__TASK OBJECTIVE__
Every line from the beginning of the records below up to the one holding "COL = S.collection" should be quoted exactly; leave out the rest.
********
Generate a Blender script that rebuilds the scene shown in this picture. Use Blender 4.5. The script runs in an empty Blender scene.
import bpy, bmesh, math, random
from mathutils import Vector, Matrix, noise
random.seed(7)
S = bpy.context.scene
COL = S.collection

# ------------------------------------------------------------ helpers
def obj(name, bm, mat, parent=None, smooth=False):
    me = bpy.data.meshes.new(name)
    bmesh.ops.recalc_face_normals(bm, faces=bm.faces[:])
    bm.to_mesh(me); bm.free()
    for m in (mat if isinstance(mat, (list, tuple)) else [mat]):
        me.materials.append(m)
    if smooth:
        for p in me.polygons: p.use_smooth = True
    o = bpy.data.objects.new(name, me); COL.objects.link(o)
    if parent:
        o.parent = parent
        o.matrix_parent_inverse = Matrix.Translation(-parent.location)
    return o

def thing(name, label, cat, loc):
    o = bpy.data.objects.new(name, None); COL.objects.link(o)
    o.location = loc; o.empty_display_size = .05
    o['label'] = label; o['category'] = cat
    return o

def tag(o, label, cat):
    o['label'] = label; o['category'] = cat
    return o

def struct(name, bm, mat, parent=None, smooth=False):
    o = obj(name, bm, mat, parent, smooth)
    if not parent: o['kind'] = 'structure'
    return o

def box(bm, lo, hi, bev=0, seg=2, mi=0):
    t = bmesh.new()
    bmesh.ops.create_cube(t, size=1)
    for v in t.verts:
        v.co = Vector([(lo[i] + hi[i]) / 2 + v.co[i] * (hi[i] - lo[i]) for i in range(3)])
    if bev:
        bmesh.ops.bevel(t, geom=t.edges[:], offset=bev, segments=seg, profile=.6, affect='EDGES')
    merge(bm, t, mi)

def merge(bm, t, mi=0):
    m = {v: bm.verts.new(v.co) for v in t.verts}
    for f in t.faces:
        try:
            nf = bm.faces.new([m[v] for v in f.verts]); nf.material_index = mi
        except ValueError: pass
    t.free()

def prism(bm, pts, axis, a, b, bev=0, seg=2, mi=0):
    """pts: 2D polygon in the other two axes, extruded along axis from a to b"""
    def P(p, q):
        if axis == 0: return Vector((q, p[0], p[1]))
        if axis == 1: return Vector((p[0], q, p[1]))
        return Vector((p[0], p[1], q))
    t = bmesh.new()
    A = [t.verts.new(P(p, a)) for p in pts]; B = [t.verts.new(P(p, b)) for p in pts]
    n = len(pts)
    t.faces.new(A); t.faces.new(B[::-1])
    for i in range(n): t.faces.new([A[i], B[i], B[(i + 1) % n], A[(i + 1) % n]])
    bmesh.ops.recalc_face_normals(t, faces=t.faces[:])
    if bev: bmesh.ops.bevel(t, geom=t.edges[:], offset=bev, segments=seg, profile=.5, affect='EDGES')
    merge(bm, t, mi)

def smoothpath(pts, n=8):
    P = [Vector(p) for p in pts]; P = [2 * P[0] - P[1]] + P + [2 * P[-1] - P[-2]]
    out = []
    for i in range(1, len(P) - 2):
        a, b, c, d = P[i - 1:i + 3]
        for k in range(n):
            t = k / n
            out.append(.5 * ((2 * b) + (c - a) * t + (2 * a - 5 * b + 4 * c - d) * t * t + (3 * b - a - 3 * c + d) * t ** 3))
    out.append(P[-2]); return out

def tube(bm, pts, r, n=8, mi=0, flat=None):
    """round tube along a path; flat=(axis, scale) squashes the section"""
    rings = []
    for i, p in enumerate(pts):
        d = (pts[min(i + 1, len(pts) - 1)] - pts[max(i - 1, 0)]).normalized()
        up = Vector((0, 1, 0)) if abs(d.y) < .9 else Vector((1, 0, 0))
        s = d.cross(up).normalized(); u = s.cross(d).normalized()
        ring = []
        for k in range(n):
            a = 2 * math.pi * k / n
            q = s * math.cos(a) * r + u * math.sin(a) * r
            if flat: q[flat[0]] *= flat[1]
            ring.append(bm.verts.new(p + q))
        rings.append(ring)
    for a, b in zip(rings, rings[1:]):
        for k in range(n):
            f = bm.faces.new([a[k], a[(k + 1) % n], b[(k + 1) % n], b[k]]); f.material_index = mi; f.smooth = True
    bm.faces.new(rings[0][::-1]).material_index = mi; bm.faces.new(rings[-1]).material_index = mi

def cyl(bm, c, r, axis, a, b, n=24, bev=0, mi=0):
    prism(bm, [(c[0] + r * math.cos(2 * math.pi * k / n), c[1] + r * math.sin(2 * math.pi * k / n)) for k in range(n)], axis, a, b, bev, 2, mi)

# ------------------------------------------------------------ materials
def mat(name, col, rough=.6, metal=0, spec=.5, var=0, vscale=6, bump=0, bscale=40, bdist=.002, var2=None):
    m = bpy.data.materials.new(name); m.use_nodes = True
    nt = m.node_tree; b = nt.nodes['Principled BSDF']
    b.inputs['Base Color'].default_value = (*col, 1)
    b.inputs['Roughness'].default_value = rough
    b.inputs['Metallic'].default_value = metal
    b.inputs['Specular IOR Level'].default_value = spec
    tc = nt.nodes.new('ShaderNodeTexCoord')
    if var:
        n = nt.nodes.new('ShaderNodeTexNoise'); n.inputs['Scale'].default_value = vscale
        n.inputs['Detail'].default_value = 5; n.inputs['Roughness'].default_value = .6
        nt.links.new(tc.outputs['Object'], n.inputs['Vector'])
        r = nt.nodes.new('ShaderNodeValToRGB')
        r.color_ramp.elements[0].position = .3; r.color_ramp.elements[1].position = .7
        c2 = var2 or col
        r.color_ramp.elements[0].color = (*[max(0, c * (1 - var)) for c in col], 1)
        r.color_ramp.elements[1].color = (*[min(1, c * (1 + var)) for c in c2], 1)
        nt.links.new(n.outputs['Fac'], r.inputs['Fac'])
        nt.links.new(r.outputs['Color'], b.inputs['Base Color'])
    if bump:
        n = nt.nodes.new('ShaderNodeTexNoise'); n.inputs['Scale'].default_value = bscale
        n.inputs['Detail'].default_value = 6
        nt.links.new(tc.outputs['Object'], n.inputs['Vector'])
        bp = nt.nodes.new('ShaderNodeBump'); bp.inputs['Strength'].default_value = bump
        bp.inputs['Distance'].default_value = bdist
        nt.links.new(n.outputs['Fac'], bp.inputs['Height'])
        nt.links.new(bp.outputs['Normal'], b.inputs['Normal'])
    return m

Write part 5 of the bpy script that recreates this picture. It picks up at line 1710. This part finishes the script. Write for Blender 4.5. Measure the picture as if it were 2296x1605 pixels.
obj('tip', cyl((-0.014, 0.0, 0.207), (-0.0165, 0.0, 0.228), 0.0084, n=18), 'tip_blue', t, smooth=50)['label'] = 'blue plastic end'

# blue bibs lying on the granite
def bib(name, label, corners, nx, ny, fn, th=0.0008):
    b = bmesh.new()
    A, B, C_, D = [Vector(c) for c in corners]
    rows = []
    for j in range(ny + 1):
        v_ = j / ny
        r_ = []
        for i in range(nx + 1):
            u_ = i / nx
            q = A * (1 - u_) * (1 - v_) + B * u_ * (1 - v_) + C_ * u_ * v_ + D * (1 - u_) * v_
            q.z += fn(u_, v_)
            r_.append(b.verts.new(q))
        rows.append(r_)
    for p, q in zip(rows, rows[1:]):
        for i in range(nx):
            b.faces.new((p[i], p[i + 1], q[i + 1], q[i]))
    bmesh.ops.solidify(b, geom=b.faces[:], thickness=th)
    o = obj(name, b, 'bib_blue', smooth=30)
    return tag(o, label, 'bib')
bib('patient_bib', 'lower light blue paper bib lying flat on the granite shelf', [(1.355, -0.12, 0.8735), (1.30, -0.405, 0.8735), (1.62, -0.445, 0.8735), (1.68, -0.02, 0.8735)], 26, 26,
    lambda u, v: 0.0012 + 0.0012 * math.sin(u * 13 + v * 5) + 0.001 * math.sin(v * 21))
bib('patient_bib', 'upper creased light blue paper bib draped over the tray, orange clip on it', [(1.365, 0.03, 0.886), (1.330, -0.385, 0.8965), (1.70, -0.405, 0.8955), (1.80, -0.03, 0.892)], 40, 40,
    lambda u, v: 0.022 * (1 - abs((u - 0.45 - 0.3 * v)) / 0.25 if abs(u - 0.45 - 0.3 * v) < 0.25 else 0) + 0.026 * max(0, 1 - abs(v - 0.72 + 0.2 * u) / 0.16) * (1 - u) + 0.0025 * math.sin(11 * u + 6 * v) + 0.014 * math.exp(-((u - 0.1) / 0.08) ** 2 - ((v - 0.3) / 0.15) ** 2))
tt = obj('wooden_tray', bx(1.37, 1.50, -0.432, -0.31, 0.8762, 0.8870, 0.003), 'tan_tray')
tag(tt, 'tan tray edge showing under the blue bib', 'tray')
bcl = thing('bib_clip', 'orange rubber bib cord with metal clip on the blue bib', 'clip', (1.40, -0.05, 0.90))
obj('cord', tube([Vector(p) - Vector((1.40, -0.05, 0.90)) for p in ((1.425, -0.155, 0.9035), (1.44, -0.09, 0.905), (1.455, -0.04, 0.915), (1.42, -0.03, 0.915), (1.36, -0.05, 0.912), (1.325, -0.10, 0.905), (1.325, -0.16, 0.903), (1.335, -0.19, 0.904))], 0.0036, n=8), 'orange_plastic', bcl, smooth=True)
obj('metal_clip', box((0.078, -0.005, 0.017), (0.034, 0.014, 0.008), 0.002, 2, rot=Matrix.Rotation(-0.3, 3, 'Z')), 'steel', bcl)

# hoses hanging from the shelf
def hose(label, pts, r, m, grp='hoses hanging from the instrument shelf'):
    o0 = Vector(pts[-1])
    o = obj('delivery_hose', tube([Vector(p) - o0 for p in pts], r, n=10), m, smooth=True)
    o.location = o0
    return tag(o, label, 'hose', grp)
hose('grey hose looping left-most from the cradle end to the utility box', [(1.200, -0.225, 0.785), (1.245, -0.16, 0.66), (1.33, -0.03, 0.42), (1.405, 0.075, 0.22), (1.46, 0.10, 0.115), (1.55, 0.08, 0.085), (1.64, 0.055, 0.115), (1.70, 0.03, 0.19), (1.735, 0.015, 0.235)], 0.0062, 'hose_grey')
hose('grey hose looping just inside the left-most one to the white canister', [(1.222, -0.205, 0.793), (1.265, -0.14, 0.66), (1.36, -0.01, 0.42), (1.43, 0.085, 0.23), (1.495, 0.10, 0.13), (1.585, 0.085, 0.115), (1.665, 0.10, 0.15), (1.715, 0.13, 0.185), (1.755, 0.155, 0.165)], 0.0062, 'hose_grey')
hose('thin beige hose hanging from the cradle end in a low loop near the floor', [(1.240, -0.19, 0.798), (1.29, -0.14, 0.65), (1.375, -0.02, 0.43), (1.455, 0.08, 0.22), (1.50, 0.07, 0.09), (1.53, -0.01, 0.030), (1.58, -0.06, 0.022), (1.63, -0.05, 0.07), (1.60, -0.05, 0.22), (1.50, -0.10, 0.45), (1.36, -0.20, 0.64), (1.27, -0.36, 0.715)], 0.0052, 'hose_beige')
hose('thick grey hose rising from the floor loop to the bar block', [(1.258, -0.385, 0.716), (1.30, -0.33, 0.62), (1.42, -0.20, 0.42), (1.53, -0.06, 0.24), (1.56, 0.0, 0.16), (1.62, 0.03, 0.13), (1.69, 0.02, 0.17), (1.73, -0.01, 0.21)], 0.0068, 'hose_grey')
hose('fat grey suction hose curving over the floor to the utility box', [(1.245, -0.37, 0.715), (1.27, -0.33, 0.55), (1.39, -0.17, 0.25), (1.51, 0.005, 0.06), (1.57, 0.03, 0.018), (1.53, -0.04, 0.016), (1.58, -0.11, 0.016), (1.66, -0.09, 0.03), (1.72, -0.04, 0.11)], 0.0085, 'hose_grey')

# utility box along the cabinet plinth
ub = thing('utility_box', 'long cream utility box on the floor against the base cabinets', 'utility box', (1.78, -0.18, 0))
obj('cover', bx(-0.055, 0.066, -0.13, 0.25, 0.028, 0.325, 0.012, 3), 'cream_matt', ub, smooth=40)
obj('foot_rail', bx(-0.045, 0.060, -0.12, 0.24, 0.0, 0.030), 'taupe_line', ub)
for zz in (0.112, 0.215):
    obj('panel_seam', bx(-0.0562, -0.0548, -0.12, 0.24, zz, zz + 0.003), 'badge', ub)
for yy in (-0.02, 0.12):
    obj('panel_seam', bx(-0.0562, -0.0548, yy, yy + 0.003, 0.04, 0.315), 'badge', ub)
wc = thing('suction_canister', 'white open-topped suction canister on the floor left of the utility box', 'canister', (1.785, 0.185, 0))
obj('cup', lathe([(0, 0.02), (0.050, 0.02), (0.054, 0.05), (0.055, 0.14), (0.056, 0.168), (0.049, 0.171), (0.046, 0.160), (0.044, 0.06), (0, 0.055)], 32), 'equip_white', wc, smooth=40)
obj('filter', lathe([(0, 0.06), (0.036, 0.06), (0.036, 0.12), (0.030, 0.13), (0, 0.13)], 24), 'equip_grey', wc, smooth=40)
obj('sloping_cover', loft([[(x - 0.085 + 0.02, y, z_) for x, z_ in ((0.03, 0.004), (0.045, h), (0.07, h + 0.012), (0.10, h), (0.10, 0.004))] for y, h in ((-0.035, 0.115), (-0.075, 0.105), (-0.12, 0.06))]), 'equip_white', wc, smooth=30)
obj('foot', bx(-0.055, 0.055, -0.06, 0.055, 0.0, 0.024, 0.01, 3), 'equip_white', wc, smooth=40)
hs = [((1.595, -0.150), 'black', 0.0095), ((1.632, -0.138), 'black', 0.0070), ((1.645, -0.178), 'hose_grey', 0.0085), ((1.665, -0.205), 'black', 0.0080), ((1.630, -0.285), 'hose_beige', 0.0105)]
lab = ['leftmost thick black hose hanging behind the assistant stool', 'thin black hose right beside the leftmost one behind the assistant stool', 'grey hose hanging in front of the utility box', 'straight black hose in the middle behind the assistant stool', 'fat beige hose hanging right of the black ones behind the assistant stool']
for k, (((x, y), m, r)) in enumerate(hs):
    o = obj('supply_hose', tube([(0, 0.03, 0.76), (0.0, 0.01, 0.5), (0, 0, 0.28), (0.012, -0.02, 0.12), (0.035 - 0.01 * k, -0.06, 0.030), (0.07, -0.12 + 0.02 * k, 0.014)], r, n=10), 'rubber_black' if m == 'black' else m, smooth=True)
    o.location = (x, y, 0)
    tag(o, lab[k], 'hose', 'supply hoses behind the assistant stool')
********
__COMPLETE OUTPUT__
Generate a Blender script that rebuilds the scene shown in this picture. Use Blender 4.5. The script runs in an empty Blender scene.
import bpy, bmesh, math, random
from mathutils import Vector, Matrix, noise
random.seed(7)
S = bpy.context.scene
COL = S.collection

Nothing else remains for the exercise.